_WRITTEN REQUEST_
Return precisely the span of lines from the top of the material below to the line containing "z1-z0-.06, BLACKM).build('side_channel', t)", both included. Pictures are excluded.

_SOURCE DATA_
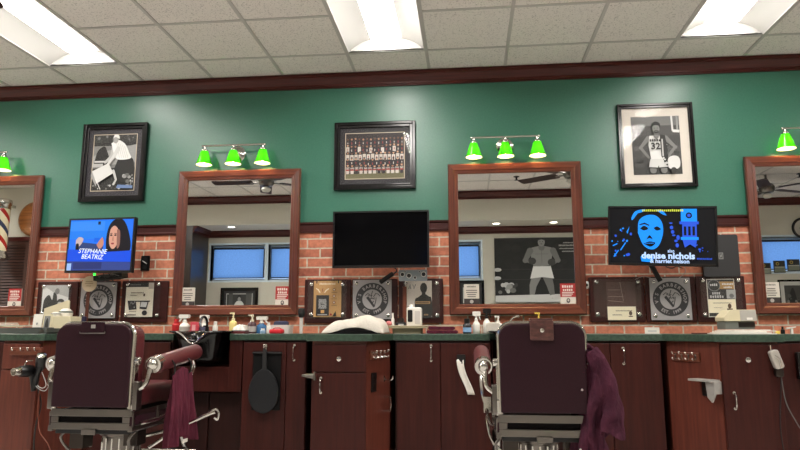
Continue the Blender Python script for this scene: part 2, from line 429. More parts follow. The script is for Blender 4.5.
BL = ['blue roller blind over the alcove window nearest the dark panelled wall', 'blue roller blind over the second alcove window from the dark panelled wall',
      'blue roller blind over the alcove window beside the boxing picture', 'wide blue roller blind over the window above the three dark placards']
for k, (a, b, y, z0, z1) in enumerate([(q[0], q[1], FY, WZ0, WZ1) for q in W1]+[(W4[0][0], W4[0][1], -5.8, 1.86, 2.42)]):
    t = thing('roller_blind', BL[k], 'window blind', ((a+b)/2, y-.05, z0), 0, 'roller blinds in the far windows'); w = (b-a)/2-.03
    mb = MB(); mb.grid(lambda u, v: (-w+2*w*u, 0, .05+v*(z1-z0-.10)), 4, 4, BLIND); mb.build('fabric', t)
    MB().cyl((-w, 0, z1-z0-.055), (w, 0, z1-z0-.055), .017, BLACKM).build('roller', t)
    MB().box(-w, w, -.008, .008, .036, .052, BLACKM).build('bottom_bar', t)
    for s_ in (-1, 1): MB().box(s_*w-.008, s_*w+.008, -.008, .008, .052, z1-z0-.06, BLACKM).build('side_channel', t)

# ================================================================== COUNTER
CT = .93
pts = [(XL+.01, -.005), (XL+.01, -.58), (-3.25, -.58), (-3.16, -.93), (-2.82, -.93), (-2.71, -.58), (-2.085, -.58), (-2.085, -.27), (-1.675, -.27), (-1.675, -.58),
       (-1.11, -.58), (-1.035, -.93), (-.605, -.93), (-.515, -.58), (.145, -.58), (.145, -.27), (.555, -.27), (.555, -.58), (1.27, -.58), (1.47, -.93), (1.87, -.93), (1.88, -.58), (XR-.01, -.58), (XR-.01, -.005)]
mb = MB().prism(pts, CT-.045, CT, COUNTER)
o = mb.build('worktop', bevel=.004)
tag(o, 'long dark green worktop running along the brick wall above the cabinets', 'worktop')
# low backsplash strip
CZ = CT-.046
def handle(parent, x, y, z, h=.1, m=CHROME):
    mb = MB(); mb.tube(spline([(x, y, z-h/2), (x, y-.028, z-h/2+.012), (x, y-.03, z), (x, y-.028, z+h/2-.012), (x, y, z+h/2)], 5), .0045, m, 6)
    for s in (-1, 1): mb.cyl((x, y, z+s*h/2), (x, y-.006, z+s*h/2), .009, m)
    mb.build('handle', parent)
def knob(parent, x, y, z, r=.017):
    MB().lathe([(.006, 0), (.006, .014), (r*.7, .016), (r, .024), (r*.9, .03), (r*.4, .034)], CHROME, (x, y, z), (0, -1, 0), 14).build('knob', parent)
def cabinet(label, x0, x1, doors, yf=-.55, wood=CAB, group='base cabinets along the wall', top=CZ):
    """doors: (x0, x1, z0, z1, handle x or None, handle z)"""
    t = thing('base_cabinet', label, 'cabinet', ((x0+x1)/2, 0, 0), 0, group); cx = (x0+x1)/2
    mb = MB().box(x0-cx, x1-cx, yf, -.01, .1, top, CABD); mb.box(x0-cx+.01, x1-cx-.01, yf+.06, -.01, 0, .1, BLACKM)
    mb.build('carcass', t)
    for a, b, z0, z1, hx, hz in doors:
        d = MB().box(a-cx, b-cx, yf-.02, yf-.001, z0, z1, wood).build('door', t, bevel=.003)
        if hx is not None: handle(d, hx-cx, yf-.02, hz)
    return t
e = .004
Y0 = -.57
cabinet('dark wooden cabinet at the far left, past the cabinet with the hair dryers', -4.35, -3.27, [(-4.34, -3.82, .12, .87, -3.88, .74), (-3.81, -3.28, .12, .87, -3.74, .74)])
cabinet('dark wooden cabinet behind the left barber chair', -2.69, -2.10, [(-2.68, -2.39, .12, .87, -2.43, .74), (-2.38, -2.11, .12, .87, X(145, Y0)-.02, .74)])
cabinet('dark wooden cabinet with the black hand mirror hung on it', X(243, Y0)+.003, -1.12, [(X(243, Y0)+.008, X(287, Y0)-.002, .12, .87, None, 0), (X(287, Y0)+.002, -1.123, .12, .87, X(295, Y0), Z(353, Y0))])
cabinet('dark wooden two-door cabinet between the centre cabinet and the right chair', -.50, .15, [(-.49, X(440, Y0)-.002, .12, .87, X(431, Y0), Z(353, Y0)), (X(440, Y0)+.002, .145, .12, .87, None, 0)])
cabinet('dark wooden cabinet half hidden behind the plum smock', .67, 1.26, [(.675, X(609, Y0)-.002, .12, .87, None, 0), (X(609, Y0)+.002, 1.255, .12, .87, X(622, Y0), Z(355, Y0))])
cabinet('dark wooden cabinet at the right edge, past the hanging clippers', 1.90, 2.9, [(1.905, 2.395, .12, .87, None, 0), (2.405, 2.895, .12, .87, 2.45, .74)])
# vanity under the basins: apron box on top, recessed lower part
def vanity(label, x0, x1, loc_only=False):
    t = thing('basin_cabinet', label, 'cabinet', ((x0+x1)/2, 0, 0), 0, 'cabinets under the basins'); w = (x1-x0)/2
    bx0, bx1 = -2.03, -1.62
    mb = MB().box(-w, w, -.47, -.01, .1, .53, CABD); mb.box(-w, w, -.44, -.01, 0, .1, BLACKM)
    mb.build('carcass', t)
    a = -.25; b = .16    # hole for the basin in local x
    mb = MB().box(-w, a, -.56, -.01, .53, CZ, CAB); mb.box(b, w, -.56, -.01, .53, CZ, CAB); mb.box(a, b, -.56, -.01, .53, .70, CAB); mb.box(a, b, -.2, -.01, .70, CZ, CAB)
    mb.build('apron', t, bevel=.003)
    for s in (-1, 1):
        d = MB().box(min(0, s*w)+.006, max(0, s*w)-.006, -.488, -.471, .12, .52, CABD).build('door', t, bevel=.003)
    return t
va = vanity('dark wooden cabinet with a deeper upper box under the black hair-wash basin', -2.09, X(243, Y0)-.003)
wv = 0
dup(va, (.41, 0, 0), 'dark wooden cabinet hidden behind the right barber chair', group='cabinets under the basins')

def station(label, plan, front_y, drawer_z, doorx, hx, hz, kn, sidewood, door_wood=CAB):
    """projecting cabinet; plan = [(x, y)...] back-left, front-left, front-right, back-right"""
    t = thing('station_cabinet', label, 'cabinet', ((plan[1][0]+plan[2][0])/2, front_y, 0), 0, 'projecting station cabinets'); cx, cy = t.location.x, front_y
    P = [(plan[0][0], -.01)]+plan+[(plan[-1][0], -.01)]
    mb = MB(); poly = [(a-cx, b-cy) for a, b in P]; mb.prism(poly, .1, CZ, sidewood)
    q = [(a*.96, b if b > .5 else b+.05) for a, b in poly]; mb.prism(q, 0, .1, BLACKM)
    mb.build('carcass', t)
    a, b = doorx[0]-cx, doorx[1]-cx
    if drawer_z:
        d = MB().box(a, b, -.02, -.001, drawer_z[0], drawer_z[1], door_wood).build('drawer', t, bevel=.003); kn and knob(d, kn[0]-cx, -.02, kn[1]); ztop = drawer_z[0]-.008
    else: ztop = CZ-.012
    d = MB().box(a, b, -.02, -.001, .12, ztop, door_wood).build('door', t, bevel=.003); 
    if hx is not None: handle(d, hx-cx, -.02, hz, .09)
    if not drawer_z: knob(d, kn[0]-cx, -.02, kn[1])
    return t
YF = -.9
stL = station('reddish projecting cabinet at the left edge with hair dryers hung on its front', [(-3.22, -.55), (-3.13, YF), (-2.85, YF), (-2.74, -.55)], YF, (.70, .865), (-3.12, -2.86), None, 0, None, CABL, CABL)
stC = station('projecting cabinet with a drawer below the white towel, in the middle', [(-1.07, -.55), (-1.0, YF), (-.645, YF), (-.54, -.55)], YF, (Z(373, YF-.02)+.004, Z(345, YF-.02)), (-.995, -.648), X(322, YF-.02), Z(386, YF-.02), (X(340, YF-.02), Z(359, YF-.02)), CABL)
stR = station('projecting cabinet with an angled reddish side at the right, under the cream box', [(1.30, -.55), (1.50, YF), (1.84, YF), (1.85, -.55)], YF, None, (1.503, 1.838), X(729, YF-.02), Z(397, YF-.02), (X(744, YF-.02), Z(358, YF-.02)), CABL)

# ================================================================== MIRRORS
def make_mirror(label, loc):
    t = thing('wall_mirror', label, 'mirror', loc, 0, 'wood framed mirrors above the counter')
    W, Hh, fwid = .515, 1.185, .078       # half width, height, frame width
    y0, y1 = -.062, -.027
    mb = MB(); ip = W-fwid; zi0, zi1 = fwid+.005, Hh-fwid
    def side(p, m):   # p: outer a, outer b, inner b, inner a  in x,z ; bevelled profile
        (a, b, c, d) = p
        def mixp(u, v, t_): return (u[0]+(v[0]-u[0])*t_, u[1]+(v[1]-u[1])*t_)
        rows = [(0, y1), (0, y0+.012), (.12, y0), (.62, y0+.004), (.72, y0+.012), (.92, y0+.014), (1, y0+.022), (1, y1)]
        A = [mixp(a, d, k) for k, _ in rows]; Bq = [mixp(b, c, k) for k, _ in rows]; n = len(rows)
        vs = [(A[k][0], rows[k][1], A[k][1]) for k in range(n)]+[(Bq[k][0], rows[k][1], Bq[k][1]) for k in range(n)]
        mb.add(vs, [[k, k+1, n+k+1, n+k] for k in range(n-1)]+[[0, n, 2*n-1, n-1]]+[list(range(n)), list(range(n, 2*n))], m)
    side(((-W, Hh), (W, Hh), (ip, zi1), (-ip, zi1)), FR_H); side(((W, 0), (-W, 0), (-ip, zi0), (ip, zi0)), FR_H)
    side(((-W, 0), (-W, Hh), (-ip, zi1), (-ip, zi0)), FR_V); side(((W, Hh), (W, 0), (ip, zi0), (ip, zi1)), FR_V)
    mb.build('frame', t)
    MB().box(-ip-.004, ip+.004, -.034, -.03, zi0-.004, zi1+.004, MIRROR).build('mirror_glass', t)
    return t
MX = [-4.08, -1.848, .374, 2.615]; MZ = 1.068
mi0 = make_mirror('wood framed mirror at the left edge, with the barber pole reflected in it', (MX[0], 0, MZ))
dup(mi0, (MX[1], 0, MZ), 'wood framed mirror behind the sink, between the left and middle televisions')
dup(mi0, (MX[2], 0, MZ), 'wood framed mirror reflecting the boxing picture, behind the right chair')
dup(mi0, (MX[3], 0, MZ), 'wood framed mirror at the right edge, right of the hanging black panel')

def word_blocks(a, cx, z, w, h, m):
    '''a line of print too blurred in the photo to read: short upright strokes'''
    n = max(3, int(w/(h*.75))); st = w/n
    for k in range(n):
        if k: a.k -= 1
        hh = h*(.75+.25*random.random()); x = cx-w/2+k*st; a.rect(x, x+st*.68, z, z+hh, m)
# cards stuck to the mirror glass
RED = mat((164, 40, 40), .5)
def card_red(t_loc, label):
    t = thing('notice_card', label, 'notice', t_loc, 0, 'red and white notices on the mirrors')
    a = Art(); w, h = .058, .155
    a.rect(-w, w, 0, h, mat((216, 208, 196), .5)); a.rect(-w, w, .052, h, RED)
    wt = mat((226, 214, 204), .5)
    word_blocks(a, 0, h-.032, .085, .02, wt); word_blocks(a, 0, h-.057, .075, .018, wt)
    for k in range(3): a.k -= 1; a.rect(-.045, .045-.01*k, h-.07-.013*k, h-.064-.013*k, wt)
    a.ell(0, .026, .014, .018, mat((70, 60, 60), .5)); a.ell(0, .028, .007, .009, mat((190, 180, 170), .5))
    MBb = a; MBb.build('print', t); MB().box(-w, w, 0, .001, 0, h, WHITE).build('card', t); return t
def art_lines(a, x0, x1, z, n, dz, m, h=.006):
    for k in range(n):
        if k: a.k -= 1
        f = .5+.5*random.random(); c = (x0+x1)/2; hw = (x1-x0)/2*f; a.rect(c-hw, c+hw, z-k*dz, z-k*dz+h, m)
def card_white(t_loc, label):
    t = thing('notice_card', label, 'notice', t_loc, 0, 'white notices on the mirrors'); w, h = .058, .155
    a = Art(); a.rect(-w, w, 0, h, mat((206, 198, 186), .5)); a.rect(-w, w, 0, .045, mat((52, 44, 42), .5))
    dk = mat((90, 84, 80), .5); word_blocks(a, 0, h-.024, .07, .012, dk); art_lines(a, -.045, .045, h-.05, 4, .016, dk)
    a.ell(0, .022, .014, .014, mat((170, 164, 158), .5))
    a.build('print', t); MB().box(-w, w, 0, .001, 0, h, WHITE).build('card', t); return t
yg = -.037
def put(px0, px1, pyb, y): p = at((px0+px1)/2, pyb, y); return p
card_red(put(8.5, 19, 307.5, yg), 'red and white notice stuck on the leftmost mirror')
card_white(put(180.5, 194, 307, yg), 'white notice with a dark foot stuck at lower left of the sink mirror')
card_red(put(275.5, 289, 306, yg), 'red and white notice stuck at lower right of the sink mirror')
card_white(put(465.5, 478, 304.5, yg), 'white notice with a dark foot on the mirror behind the right chair')
card_red(put(561, 576, 304, yg), 'red and white notice on the mirror behind the right chair')
card_white(put(765, 780, 303.5, yg), 'white notice with a dark foot on the rightmost mirror')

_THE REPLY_
Continue the Blender Python script for this scene: part 2, from line 429. More parts follow. The script is for Blender 4.5.
BL = ['blue roller blind over the alcove window nearest the dark panelled wall', 'blue roller blind over the second alcove window from the dark panelled wall',
      'blue roller blind over the alcove window beside the boxing picture', 'wide blue roller blind over the window above the three dark placards']
for k, (a, b, y, z0, z1) in enumerate([(q[0], q[1], FY, WZ0, WZ1) for q in W1]+[(W4[0][0], W4[0][1], -5.8, 1.86, 2.42)]):
    t = thing('roller_blind', BL[k], 'window blind', ((a+b)/2, y-.05, z0), 0, 'roller blinds in the far windows'); w = (b-a)/2-.03
    mb = MB(); mb.grid(lambda u, v: (-w+2*w*u, 0, .05+v*(z1-z0-.10)), 4, 4, BLIND); mb.build('fabric', t)
    MB().cyl((-w, 0, z1-z0-.055), (w, 0, z1-z0-.055), .017, BLACKM).build('roller', t)
    MB().box(-w, w, -.008, .008, .036, .052, BLACKM).build('bottom_bar', t)
    for s_ in (-1, 1): MB().box(s_*w-.008, s_*w+.008, -.008, .008, .052, z1-z0-.06, BLACKM).build('side_channel', t)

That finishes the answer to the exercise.